2021-10-01 Thread Ryan Grant via bitcoin-dev
Due to the uneven reputation factor of various devs, and uneven review
attention for new pull requests, this exercise would work best as a
secret sortition.

Sortition would encourage everyone to always be on their toes rather
than only when dealing with new github accounts or declared Red Team
devs.  The ceremonial aspects would encourage more devs to participate
without harming their reputation.

  https://en.wikipedia.org/wiki/Sortition
  https://en.wikipedia.org/wiki/Red_team

The scheme should include public precommitments collected at
ceremonial intervals.

where:
  hash1 /* sortition ticket */ = double-sha256(secret)
  hash2 /* public precommitment */ = double-sha256(hash1)

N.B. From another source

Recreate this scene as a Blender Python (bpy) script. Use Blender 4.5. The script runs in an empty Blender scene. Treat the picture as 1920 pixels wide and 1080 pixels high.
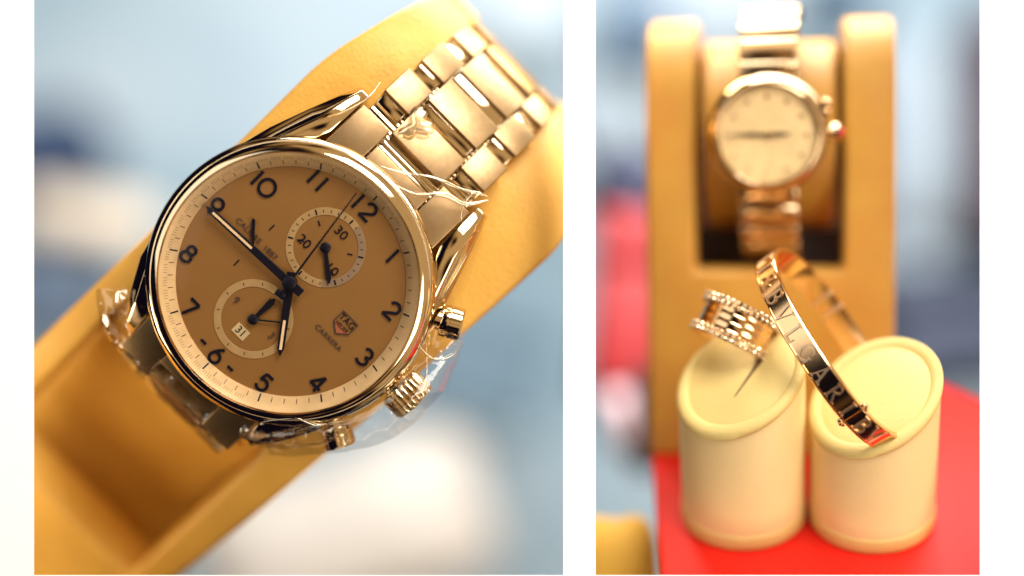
import bpy, bmesh, math, random
from mathutils import Vector, Matrix, noise
random.seed(7)
C = bpy.context.scene.collection
S = 0.01                      # one modelling unit is one centimetre
PI = math.pi
def R(d): return math.radians(d)

# ------------------------------------------------------------------ camera
DIST = 32.0
FZ = 5.235
th = math.atan(5.17 / 32.0)
F_R = Vector((0, 0, FZ))
XR = Vector((1, 0, 0)); UR = Vector((0, .5, .8660254)); VR = Vector((0, -.8660254, .5))
CAM = F_R + VR * math.sqrt(32 ** 2 + 5.17 ** 2)
XC = XR * math.cos(th) - VR * math.sin(th)
VC = XR * math.sin(th) + VR * math.cos(th)
UC = UR.copy()
def frame(o, x, y, z):
    return Matrix(((x.x, y.x, z.x, o.x), (x.y, y.y, z.y, o.y), (x.z, y.z, z.z, o.z), (0, 0, 0, 1)))
CAMF = frame(CAM - VC * DIST, XC, UC, VC)            # camera-facing frame at the focus distance
def px(x, y, V=0.0):
    k = (DIST - V) / DIST
    return CAMF @ Vector(((x - 960) / 100 * k, (540 - y) / 100 * k, V))
cam = bpy.data.cameras.new('camera'); camo = bpy.data.objects.new('camera', cam); C.objects.link(camo)
M = frame(CAM * S, XC, UC, VC); camo.matrix_world = M
cam.sensor_width = 36; cam.lens = 36 * DIST / 19.2
cam.clip_start = .01; cam.clip_end = 50
cam.dof.use_dof = True; cam.dof.focus_distance = DIST * S; cam.dof.aperture_fstop = 2.35
bpy.context.scene.camera = camo
sc = bpy.context.scene
sc.view_settings.view_transform = 'Standard'; sc.view_settings.look = 'None'
sc.view_settings.exposure = 0; sc.view_settings.gamma = 1

# ------------------------------------------------------------------ world: dark-to-gold noise gradient shaped for the metal reflections
w = bpy.data.worlds.new('World'); sc.world = w; w.use_nodes = True
nt = w.node_tree; nt.nodes.clear()
out = nt.nodes.new('ShaderNodeOutputWorld'); bg = nt.nodes.new('ShaderNodeBackground')
tc = nt.nodes.new('ShaderNodeTexCoord'); nz = nt.nodes.new('ShaderNodeTexNoise'); cr = nt.nodes.new('ShaderNodeValToRGB')
nz.inputs['Scale'].default_value = 3.0; nz.inputs['Detail'].default_value = 1.5
e = cr.color_ramp.elements
e[0].position = .47; e[0].color = (.010, .008, .024, 1)
e[1].position = .65; e[1].color = (1.25, .86, .45, 1)
m1 = cr.color_ramp.elements.new(.515); m1.color = (.06, .03, .02, 1)
m2 = cr.color_ramp.elements.new(.56); m2.color = (.55, .32, .13, 1)
dp = nt.nodes.new('ShaderNodeVectorMath'); dp.operation = 'DOT_PRODUCT'
wd_ = (XC * .85 + UC * .35 + VC * .10).normalized(); dp.inputs[1].default_value = tuple(wd_)
ma = nt.nodes.new('ShaderNodeMath'); ma.operation = 'MULTIPLY_ADD'; ma.inputs[1].default_value = .34
nt.links.new(tc.outputs['Generated'], dp.inputs[0]); nt.links.new(dp.outputs['Value'], ma.inputs[0])
nt.links.new(tc.outputs['Generated'], nz.inputs['Vector']); nt.links.new(nz.outputs['Fac'], ma.inputs[2]); nt.links.new(ma.outputs[0], cr.inputs['Fac'])
nt.links.new(cr.outputs['Color'], bg.inputs['Color']); nt.links.new(bg.outputs[0], out.inputs[0])
bg.inputs['Strength'].default_value = .50

# ------------------------------------------------------------------ lamps
def lamp(name, pos, aim, size, power, col, sizey=None):
    l = bpy.data.lights.new(name, 'AREA'); o = bpy.data.objects.new(name, l); C.objects.link(o)
    l.size = size * S; l.energy = power; l.color = col
    if sizey: l.shape = 'RECTANGLE'; l.size_y = sizey * S
    p = CAMF @ Vector(pos); a = CAMF @ Vector(aim)
    o.location = p * S; o.rotation_euler = (a - p).to_track_quat('-Z', 'Y').to_euler()
    return o
lamp('key_light', (13, 27, 26), (0, 0, -1), 20, 2.15, (1, .97, .94))  # added key light that keeps the board white; no window stands there
lamp('inner_fill', (-15.5, -4, -2), (-8.5, -4.6, -6), 4, .05, (1, .85, .6))  # added fill behind the board, brightens the lower-left stand panel
lamp('left_fill', (-25, 9, 24), (3, 0, -2), 26, .34, (1, .97, .92))  # added dim fill, large enough to reflect gold in the bangle
lamp('front_fill', (23, -17, 31), (-3, -2, -3), 20, .80, (1, .95, .88))  # added soft fill from the lower right
lamp('inner_fill', (7.5, 13, -9), (5.5, 0, -3.5), 5, .15, (1, .80, .45), 2)  # added warm fill from above for the orange stand
lamp('inner_fill', (-1, 13, -7), (-3, 0, -2), 6, .14, (1, .82, .5), 2)  # added warm fill from above for the amber stand
lamp('backdrop_fill', (14, 36, -14), (0, 0, -85), 44, 8.2, (.86, .94, 1))  # added cool fill for the backdrop; no window stands there

# ------------------------------------------------------------------ materials
def mat(name, col, rough=.5, metal=0.0, col2=None, nscale=300, bump=0.0, bscale=2500, coat=0.0, sss=0.0, spec=None, rvar=0.0):
    m = bpy.data.materials.new(name); m.use_nodes = True
    t = m.node_tree; b = t.nodes['Principled BSDF']
    b.inputs['Base Color'].default_value = (*col, 1); b.inputs['Roughness'].default_value = rough
    b.inputs['Metallic'].default_value = metal
    if coat: b.inputs['Coat Weight'].default_value = coat; b.inputs['Coat Roughness'].default_value = .08
    if spec is not None: b.inputs['Specular IOR Level'].default_value = spec
    c = t.nodes.new('ShaderNodeTexCoord')
    n = t.nodes.new('ShaderNodeTexNoise'); n.inputs['Scale'].default_value = nscale; n.inputs['Detail'].default_value = 4
    t.links.new(c.outputs['Object'], n.inputs['Vector'])
    mx = t.nodes.new('ShaderNodeMix'); mx.data_type = 'RGBA'
    mx.inputs[6].default_value = (*col, 1); mx.inputs[7].default_value = (*(col2 or tuple(v * .86 for v in col)), 1)
    rp = t.nodes.new('ShaderNodeValToRGB'); rp.color_ramp.elements[0].position = .35; rp.color_ramp.elements[1].position = .65
    t.links.new(n.outputs['Fac'], rp.inputs['Fac']); t.links.new(rp.outputs['Color'], mx.inputs[0])
    t.links.new(mx.outputs[2], b.inputs['Base Color'])
    if rvar:
        mr = t.nodes.new('ShaderNodeMapRange'); mr.inputs[3].default_value = max(0.02, rough - rvar); mr.inputs[4].default_value = rough + rvar
        t.links.new(n.outputs['Fac'], mr.inputs[0]); t.links.new(mr.outputs[0], b.inputs['Roughness'])
    if bump:
        n2 = t.nodes.new('ShaderNodeTexNoise'); n2.inputs['Scale'].default_value = bscale; n2.inputs['Detail'].default_value = 3
        t.links.new(c.outputs['Object'], n2.inputs['Vector'])
        bp = t.nodes.new('ShaderNodeBump'); bp.inputs['Strength'].default_value = bump; bp.inputs['Distance'].default_value = .0004
        t.links.new(n2.outputs['Fac'], bp.inputs['Height']); t.links.new(bp.outputs[0], b.inputs['Normal'])
    return m
def film_mat(name, tint, g0, g1, rough):
    m = bpy.data.materials.new(name); m.use_nodes = True; t = m.node_tree; t.nodes.clear()
    o = t.nodes.new('ShaderNodeOutputMaterial'); mx = t.nodes.new('ShaderNodeMixShader')
    tr = t.nodes.new('ShaderNodeBsdfTransparent'); gl = t.nodes.new('ShaderNodeBsdfGlossy')
    gl.inputs['Color'].default_value = (*tint, 1); gl.inputs['Roughness'].default_value = rough
    lw = t.nodes.new('ShaderNodeLayerWeight'); lw.inputs['Blend'].default_value = .4
    mr = t.nodes.new('ShaderNodeMapRange'); mr.inputs[3].default_value = g0; mr.inputs[4].default_value = g1
    t.links.new(lw.outputs['Facing'], mr.inputs[0]); t.links.new(mr.outputs[0], mx.inputs[0])
    t.links.new(tr.outputs[0], mx.inputs[1]); t.links.new(gl.outputs[0], mx.inputs[2]); t.links.new(mx.outputs[0], o.inputs[0])
    return m
white = mat('white_card', (.95, .95, .95), .9, spec=.1, col2=(.93, .93, .93))
leather = mat('amber_leather', (.74, .40, .06), .46, col2=(.68, .35, .05), nscale=90, bump=.5, bscale=1500)
leather2 = mat('orange_leather', (.55, .28, .036), .5, col2=(.52, .235, .03), nscale=90, bump=.25, bscale=1800)
bezel_steel = mat('warm_polished_steel', (.62, .44, .25), .06, 1.0, col2=(.58, .41, .23), nscale=200)  # darker copy of the steel, reflections put into its colour
steel = mat('polished_steel', (.76, .60, .38), .045, 1.0, col2=(.74, .58, .36), nscale=200, rvar=.015)  # gold of the warm light put into the steel's base colour
satin = mat('brushed_steel', (.36, .235, .115), .38, 1.0, col2=(.31, .20, .095), nscale=700, rvar=.05, bump=.05, bscale=5000)  # warm light put into this base colour as well
dialm = mat('dial_silver', (.262, .118, .026), .42, .35, col2=(.248, .111, .024), nscale=120)  # silver dial, tan of its warm reflections put into the colour
ringm = mat('subdial_silver', (.46, .28, .11), .35, .35)
flange = mat('flange_silver', (.74, .50, .24), .35, .2)
ink = mat('black_ink', (.004, .003, .008), .4, 0, spec=.2)
grey_ink = mat('grey_ink', (.05, .025, .015), .5, 0)
lume = mat('lume', (.75, .50, .26), .5)
datem = mat('date_disc', (.48, .34, .16), .5)
redm = mat('shield_red', (.30, .085, .03), .4)
crystal = film_mat('crystal', (1, 1, 1), .003, .14, .03)
film = film_mat('clear_film', (1, .93, .82), .07, .60, .12)
gold = mat('rose_gold', (.86, .55, .28), .13, 1.0, col2=(.83, .52, .26), nscale=200)
gold2 = mat('rose_gold_engraving', (.95, .68, .42), .36, 1.0)
stone = mat('diamond', (.88, .66, .40), .08, .6)
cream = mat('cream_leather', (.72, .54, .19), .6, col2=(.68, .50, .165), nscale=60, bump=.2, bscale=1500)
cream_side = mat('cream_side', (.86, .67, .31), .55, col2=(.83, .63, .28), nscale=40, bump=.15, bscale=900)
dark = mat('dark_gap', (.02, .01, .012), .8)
red = mat('red_acrylic', (.72, .014, .005), .5, col2=(.68, .012, .004), nscale=20, spec=.25)
pearl = mat('pearl_dial', (.80, .58, .28), .45, .0)
cab = mat('red_cabochon', (.45, .01, .006), .15)
backm = mat('back_cloth', (.60, .72, .80), .9, col2=(.34, .50, .60), nscale=6)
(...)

The random oracle could be block hashes.  They could be matched to
hash1, the sortition ticket.  A red-team-concurrency difficulty
parameter could control how many least-significant bits must match to
be secretly selected.  The difficulty parameter could be a matter of
group consensus at the ceremonial intervals, based on a group decision
on how much positive effect the Red Team exercise is providing.

Upon assignment, the dev would have community approval to
opportunistically insert a security flaw; which, when either caught,
merged, or on timeout, they would reveal along with the sortition
ticket that hashes to their public precommitment.

Sortition Precommitment Day might be once or twice a year.